— Material provided —
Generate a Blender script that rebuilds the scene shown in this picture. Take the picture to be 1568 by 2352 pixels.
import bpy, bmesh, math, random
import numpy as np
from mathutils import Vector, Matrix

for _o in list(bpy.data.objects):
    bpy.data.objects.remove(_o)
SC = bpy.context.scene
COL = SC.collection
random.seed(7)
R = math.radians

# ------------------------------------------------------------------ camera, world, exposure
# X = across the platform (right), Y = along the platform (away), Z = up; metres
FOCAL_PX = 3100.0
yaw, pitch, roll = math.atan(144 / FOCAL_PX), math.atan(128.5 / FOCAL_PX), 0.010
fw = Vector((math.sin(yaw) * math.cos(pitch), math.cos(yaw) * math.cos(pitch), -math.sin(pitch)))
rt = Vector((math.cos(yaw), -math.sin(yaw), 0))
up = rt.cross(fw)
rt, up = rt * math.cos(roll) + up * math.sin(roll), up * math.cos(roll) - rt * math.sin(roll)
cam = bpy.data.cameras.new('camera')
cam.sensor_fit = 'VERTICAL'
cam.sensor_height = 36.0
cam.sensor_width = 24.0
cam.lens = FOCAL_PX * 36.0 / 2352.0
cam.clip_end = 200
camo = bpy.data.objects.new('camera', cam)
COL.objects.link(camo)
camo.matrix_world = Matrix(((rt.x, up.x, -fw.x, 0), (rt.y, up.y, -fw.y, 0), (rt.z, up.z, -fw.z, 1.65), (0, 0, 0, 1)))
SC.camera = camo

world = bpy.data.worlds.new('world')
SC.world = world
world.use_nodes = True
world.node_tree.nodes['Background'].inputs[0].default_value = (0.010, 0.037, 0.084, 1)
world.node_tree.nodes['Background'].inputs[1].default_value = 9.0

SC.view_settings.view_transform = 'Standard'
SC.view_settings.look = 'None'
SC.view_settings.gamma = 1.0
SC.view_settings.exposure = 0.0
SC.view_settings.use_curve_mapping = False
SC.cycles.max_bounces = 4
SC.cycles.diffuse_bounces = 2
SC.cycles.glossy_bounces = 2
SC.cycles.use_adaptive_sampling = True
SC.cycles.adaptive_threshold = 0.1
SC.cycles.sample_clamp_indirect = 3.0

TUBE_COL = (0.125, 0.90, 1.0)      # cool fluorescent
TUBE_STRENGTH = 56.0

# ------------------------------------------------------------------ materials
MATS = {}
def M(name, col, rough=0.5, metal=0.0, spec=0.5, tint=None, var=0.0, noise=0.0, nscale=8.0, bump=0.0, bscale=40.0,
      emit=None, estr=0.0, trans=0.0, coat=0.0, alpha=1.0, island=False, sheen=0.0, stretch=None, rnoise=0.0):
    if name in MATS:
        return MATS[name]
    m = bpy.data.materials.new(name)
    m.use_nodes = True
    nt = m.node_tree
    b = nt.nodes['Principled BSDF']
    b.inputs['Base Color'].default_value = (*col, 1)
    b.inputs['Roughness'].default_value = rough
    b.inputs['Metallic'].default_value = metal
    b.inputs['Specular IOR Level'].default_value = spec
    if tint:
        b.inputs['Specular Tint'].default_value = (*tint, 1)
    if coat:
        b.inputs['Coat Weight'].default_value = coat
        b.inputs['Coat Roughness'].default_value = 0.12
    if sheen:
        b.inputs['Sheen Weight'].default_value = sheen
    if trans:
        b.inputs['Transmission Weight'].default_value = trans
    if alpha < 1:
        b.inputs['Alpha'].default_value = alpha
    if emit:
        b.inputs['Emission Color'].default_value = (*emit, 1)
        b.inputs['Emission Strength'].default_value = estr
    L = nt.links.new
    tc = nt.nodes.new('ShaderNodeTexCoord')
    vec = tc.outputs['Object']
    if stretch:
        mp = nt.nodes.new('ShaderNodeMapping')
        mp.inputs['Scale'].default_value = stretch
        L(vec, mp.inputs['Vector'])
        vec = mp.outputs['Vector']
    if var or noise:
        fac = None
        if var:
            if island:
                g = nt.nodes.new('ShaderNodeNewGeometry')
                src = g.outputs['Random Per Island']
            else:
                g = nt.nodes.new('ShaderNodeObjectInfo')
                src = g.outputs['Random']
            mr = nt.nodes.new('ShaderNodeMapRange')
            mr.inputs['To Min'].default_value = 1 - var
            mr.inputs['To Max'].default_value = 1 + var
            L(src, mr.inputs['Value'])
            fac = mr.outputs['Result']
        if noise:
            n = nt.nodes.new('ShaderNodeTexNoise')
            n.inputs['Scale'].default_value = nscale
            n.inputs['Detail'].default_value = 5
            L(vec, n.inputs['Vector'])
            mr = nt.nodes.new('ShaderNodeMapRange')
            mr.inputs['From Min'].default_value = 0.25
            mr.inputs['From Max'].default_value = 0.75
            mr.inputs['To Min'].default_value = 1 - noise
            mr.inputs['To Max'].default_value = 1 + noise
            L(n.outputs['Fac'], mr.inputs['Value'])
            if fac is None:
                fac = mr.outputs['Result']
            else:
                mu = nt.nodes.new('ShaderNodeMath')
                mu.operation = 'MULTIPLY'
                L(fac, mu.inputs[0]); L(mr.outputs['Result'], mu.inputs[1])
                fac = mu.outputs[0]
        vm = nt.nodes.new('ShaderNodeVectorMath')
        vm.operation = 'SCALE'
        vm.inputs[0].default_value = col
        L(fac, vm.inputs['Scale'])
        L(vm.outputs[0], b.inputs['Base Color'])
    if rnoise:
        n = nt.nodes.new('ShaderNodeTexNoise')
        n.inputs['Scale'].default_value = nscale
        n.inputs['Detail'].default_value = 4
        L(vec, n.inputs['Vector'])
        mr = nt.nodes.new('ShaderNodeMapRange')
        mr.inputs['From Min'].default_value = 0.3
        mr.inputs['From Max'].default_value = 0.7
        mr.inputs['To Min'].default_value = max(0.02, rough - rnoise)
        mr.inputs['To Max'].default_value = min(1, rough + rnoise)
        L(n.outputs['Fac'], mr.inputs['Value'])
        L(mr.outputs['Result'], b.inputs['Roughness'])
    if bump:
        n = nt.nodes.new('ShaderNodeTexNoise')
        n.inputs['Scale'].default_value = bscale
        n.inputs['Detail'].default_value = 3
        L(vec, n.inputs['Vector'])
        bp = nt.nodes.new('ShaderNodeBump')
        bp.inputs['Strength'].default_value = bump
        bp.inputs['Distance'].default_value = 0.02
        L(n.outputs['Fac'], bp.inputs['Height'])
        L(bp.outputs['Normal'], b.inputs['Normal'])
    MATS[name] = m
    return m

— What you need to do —
Using the listing above, return all lines where the word "scene" occurs.

— Correct result —
Generate a Blender script that rebuilds the scene shown in this picture. Take the picture to be 1568 by 2352 pixels.
SC = bpy.context.scene